I tried to get up to leave a time or two but it never really took. As we got into singing some songs and dancing I found myself lifted up. Energy emerged from the mysterious depths. It reminded me of the amazing week of music I had been wading through in New Orleans. Occasionally my feet were tired from good days of walking around the Big Easy, but the music always lifted me. It literally blew my mind how much talent was simmering there, mixing and mashing up together. Aside from the ridiculous Las Vegas-y side of life, the vibrant heart of New Orleans came blistering to the surface. It was almost immediately palpable to me and steeping in it for a week with good friends only accentuated it.

But all songs come to an end at some point, if only for a moment of rest. And our New Orleans adventure did so along with David Bowie and eventually the great evening with new friends in Quito. As my new musical friends headed off to set up shop for the night in a dental office (arranged by the girlfriend of our host, Luis, who works there) I hopped a bus (for 25 cents!) back to my hostal. I showered up and crashed, sleeping nearly ten hours.

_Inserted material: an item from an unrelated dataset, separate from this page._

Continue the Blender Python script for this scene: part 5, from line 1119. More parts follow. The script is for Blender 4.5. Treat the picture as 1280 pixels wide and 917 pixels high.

Today has been a day of orienting. I have been to a few different parts of town and have begun to acquaint myself a bit. I even found myself in a few familiar areas, having passed through here briefly about two years ago. I will begin looking more earnestly for long-term lodging in the next days and perhaps soon head south to Cuenca. One lodging prospect has already fallen through (due to a high ‘lowest possible price’), which simplifies the selection process. I trust it will all unfold as it needs to. I will keep following my heart as best I am able moment to moment.

I guess I will wrap it there for now. I just felt that it was a good moment to post a quick word to anyone curious to know how things are rolling down here.

And I will also share the last photo (of very few) I took in New Orleans. It ties in to Ecuador nicely as well, as the rainbow flag is also found in areas with Andean culture. Some simple advice: Be Yourself. I imagine Mr. Bowie would approve.